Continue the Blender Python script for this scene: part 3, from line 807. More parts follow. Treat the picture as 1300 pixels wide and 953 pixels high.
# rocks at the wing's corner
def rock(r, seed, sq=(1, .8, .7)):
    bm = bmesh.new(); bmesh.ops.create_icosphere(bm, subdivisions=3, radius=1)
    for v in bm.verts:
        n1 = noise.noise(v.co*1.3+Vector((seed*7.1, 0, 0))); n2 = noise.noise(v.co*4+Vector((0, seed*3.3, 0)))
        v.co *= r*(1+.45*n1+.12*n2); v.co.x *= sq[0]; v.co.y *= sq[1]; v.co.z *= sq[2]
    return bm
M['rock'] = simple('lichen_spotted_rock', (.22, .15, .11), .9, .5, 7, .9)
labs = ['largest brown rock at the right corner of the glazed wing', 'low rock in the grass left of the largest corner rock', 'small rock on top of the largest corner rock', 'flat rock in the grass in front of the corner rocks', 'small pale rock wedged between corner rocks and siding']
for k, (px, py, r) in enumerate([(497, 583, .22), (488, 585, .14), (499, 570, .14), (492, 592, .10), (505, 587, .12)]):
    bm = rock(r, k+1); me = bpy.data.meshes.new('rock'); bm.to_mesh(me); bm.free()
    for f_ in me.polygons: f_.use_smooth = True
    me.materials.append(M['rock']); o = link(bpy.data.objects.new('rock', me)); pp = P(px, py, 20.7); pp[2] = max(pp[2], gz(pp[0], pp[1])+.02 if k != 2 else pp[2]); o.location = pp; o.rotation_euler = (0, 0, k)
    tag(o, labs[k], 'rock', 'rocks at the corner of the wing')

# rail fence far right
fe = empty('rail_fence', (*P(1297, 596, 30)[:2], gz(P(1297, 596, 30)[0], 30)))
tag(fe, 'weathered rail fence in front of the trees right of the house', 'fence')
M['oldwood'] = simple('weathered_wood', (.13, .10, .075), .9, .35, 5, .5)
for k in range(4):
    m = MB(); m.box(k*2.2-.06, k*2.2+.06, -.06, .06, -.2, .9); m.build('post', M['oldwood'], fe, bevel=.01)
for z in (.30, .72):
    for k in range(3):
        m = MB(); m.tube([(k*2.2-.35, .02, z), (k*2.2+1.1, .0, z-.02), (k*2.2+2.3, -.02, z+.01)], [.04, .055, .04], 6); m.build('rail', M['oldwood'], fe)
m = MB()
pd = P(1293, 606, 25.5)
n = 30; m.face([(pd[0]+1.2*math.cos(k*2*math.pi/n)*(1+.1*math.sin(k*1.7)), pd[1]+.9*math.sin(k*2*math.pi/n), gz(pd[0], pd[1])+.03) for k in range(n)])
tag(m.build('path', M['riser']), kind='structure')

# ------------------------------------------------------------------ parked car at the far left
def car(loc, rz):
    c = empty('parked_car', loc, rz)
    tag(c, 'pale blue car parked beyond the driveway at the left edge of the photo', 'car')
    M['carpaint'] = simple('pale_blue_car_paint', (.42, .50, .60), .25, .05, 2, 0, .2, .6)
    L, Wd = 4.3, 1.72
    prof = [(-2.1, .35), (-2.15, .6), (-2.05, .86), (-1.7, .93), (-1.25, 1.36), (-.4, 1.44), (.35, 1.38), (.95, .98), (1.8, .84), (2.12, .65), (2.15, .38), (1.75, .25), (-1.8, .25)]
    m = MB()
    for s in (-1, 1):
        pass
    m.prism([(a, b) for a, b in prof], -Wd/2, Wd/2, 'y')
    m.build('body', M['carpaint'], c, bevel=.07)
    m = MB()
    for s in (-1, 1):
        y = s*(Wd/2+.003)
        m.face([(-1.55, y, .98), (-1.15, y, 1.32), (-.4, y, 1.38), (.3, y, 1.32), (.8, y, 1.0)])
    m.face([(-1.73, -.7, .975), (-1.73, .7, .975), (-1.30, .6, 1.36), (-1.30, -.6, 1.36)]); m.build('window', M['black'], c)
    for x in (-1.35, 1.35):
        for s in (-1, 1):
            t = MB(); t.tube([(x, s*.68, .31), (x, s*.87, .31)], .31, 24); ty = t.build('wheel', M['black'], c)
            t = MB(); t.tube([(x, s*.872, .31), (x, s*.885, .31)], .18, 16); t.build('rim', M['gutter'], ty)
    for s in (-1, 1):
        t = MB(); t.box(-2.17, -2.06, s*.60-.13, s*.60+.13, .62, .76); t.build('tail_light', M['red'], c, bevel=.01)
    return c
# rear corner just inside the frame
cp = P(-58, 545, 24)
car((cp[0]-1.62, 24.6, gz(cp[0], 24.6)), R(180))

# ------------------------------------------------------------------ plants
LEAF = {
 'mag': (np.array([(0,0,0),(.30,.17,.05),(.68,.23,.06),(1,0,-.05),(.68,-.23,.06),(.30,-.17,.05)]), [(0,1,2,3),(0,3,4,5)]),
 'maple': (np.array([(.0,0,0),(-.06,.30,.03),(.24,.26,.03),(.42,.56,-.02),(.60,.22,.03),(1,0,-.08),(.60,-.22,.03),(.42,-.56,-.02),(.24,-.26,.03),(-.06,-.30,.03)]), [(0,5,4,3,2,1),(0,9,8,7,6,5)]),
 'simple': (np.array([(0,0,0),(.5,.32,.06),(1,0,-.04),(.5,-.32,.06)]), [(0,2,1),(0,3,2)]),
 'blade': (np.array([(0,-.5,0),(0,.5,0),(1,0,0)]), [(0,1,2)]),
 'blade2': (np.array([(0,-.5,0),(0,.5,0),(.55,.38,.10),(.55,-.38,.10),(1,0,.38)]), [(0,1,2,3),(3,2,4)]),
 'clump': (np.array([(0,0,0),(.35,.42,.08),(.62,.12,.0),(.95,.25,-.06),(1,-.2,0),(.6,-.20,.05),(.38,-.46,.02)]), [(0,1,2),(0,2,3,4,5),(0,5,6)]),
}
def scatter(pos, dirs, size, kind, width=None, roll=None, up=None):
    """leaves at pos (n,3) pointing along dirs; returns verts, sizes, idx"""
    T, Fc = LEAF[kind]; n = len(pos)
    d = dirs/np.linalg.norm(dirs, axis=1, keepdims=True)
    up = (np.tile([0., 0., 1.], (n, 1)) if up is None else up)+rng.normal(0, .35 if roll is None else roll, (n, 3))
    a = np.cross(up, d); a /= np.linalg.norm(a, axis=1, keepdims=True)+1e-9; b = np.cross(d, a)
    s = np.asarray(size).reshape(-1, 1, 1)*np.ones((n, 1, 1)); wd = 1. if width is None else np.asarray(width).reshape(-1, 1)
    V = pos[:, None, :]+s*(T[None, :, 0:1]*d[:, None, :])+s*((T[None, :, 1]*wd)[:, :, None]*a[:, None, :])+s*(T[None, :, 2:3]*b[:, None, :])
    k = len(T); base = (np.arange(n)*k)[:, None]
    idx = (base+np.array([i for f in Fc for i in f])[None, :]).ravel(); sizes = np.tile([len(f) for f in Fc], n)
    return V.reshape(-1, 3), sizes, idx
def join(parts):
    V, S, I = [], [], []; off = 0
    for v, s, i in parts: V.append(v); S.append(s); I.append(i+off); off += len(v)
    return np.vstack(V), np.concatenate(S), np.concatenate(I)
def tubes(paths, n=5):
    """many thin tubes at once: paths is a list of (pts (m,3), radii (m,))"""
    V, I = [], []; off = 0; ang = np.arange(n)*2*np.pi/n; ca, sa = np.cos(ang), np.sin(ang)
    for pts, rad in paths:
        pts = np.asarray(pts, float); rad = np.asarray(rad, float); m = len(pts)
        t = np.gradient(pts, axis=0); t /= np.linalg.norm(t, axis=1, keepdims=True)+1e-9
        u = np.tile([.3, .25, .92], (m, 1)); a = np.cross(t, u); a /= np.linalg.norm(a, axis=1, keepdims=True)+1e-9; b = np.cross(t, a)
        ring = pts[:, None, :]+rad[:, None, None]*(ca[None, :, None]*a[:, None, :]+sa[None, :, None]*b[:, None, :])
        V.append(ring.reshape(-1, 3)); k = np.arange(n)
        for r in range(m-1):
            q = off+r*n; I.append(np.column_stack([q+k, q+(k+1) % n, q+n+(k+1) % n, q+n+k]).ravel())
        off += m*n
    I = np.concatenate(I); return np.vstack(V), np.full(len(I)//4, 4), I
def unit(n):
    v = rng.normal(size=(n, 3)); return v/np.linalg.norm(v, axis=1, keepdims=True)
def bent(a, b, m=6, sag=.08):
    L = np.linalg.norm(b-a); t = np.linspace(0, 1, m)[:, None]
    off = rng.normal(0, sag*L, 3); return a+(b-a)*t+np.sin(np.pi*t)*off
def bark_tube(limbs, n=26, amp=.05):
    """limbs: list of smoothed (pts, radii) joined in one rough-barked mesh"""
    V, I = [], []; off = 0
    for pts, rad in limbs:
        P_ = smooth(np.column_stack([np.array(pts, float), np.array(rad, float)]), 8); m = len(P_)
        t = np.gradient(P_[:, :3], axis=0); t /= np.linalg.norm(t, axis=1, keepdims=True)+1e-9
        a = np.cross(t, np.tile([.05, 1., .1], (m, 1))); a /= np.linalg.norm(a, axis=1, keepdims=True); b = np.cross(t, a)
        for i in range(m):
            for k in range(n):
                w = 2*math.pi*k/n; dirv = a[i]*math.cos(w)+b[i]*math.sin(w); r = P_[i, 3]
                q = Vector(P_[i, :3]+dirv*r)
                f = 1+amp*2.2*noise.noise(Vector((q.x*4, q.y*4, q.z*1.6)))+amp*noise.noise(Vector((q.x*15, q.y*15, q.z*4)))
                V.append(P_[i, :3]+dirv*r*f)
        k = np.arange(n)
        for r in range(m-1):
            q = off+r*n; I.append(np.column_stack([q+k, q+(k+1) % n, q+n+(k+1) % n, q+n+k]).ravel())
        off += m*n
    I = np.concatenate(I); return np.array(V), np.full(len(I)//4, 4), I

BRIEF
Return exactly, please, the lines of the material from the first one down to and including the line where "tag(o, labs[k], 'rock', 'rocks" appears.

TASK OUTPUT
Continue the Blender Python script for this scene: part 3, from line 807. More parts follow. Treat the picture as 1300 pixels wide and 953 pixels high.
# rocks at the wing's corner
def rock(r, seed, sq=(1, .8, .7)):
    bm = bmesh.new(); bmesh.ops.create_icosphere(bm, subdivisions=3, radius=1)
    for v in bm.verts:
        n1 = noise.noise(v.co*1.3+Vector((seed*7.1, 0, 0))); n2 = noise.noise(v.co*4+Vector((0, seed*3.3, 0)))
        v.co *= r*(1+.45*n1+.12*n2); v.co.x *= sq[0]; v.co.y *= sq[1]; v.co.z *= sq[2]
    return bm
M['rock'] = simple('lichen_spotted_rock', (.22, .15, .11), .9, .5, 7, .9)
labs = ['largest brown rock at the right corner of the glazed wing', 'low rock in the grass left of the largest corner rock', 'small rock on top of the largest corner rock', 'flat rock in the grass in front of the corner rocks', 'small pale rock wedged between corner rocks and siding']
for k, (px, py, r) in enumerate([(497, 583, .22), (488, 585, .14), (499, 570, .14), (492, 592, .10), (505, 587, .12)]):
    bm = rock(r, k+1); me = bpy.data.meshes.new('rock'); bm.to_mesh(me); bm.free()
    for f_ in me.polygons: f_.use_smooth = True
    me.materials.append(M['rock']); o = link(bpy.data.objects.new('rock', me)); pp = P(px, py, 20.7); pp[2] = max(pp[2], gz(pp[0], pp[1])+.02 if k != 2 else pp[2]); o.location = pp; o.rotation_euler = (0, 0, k)
    tag(o, labs[k], 'rock', 'rocks at the corner of the wing')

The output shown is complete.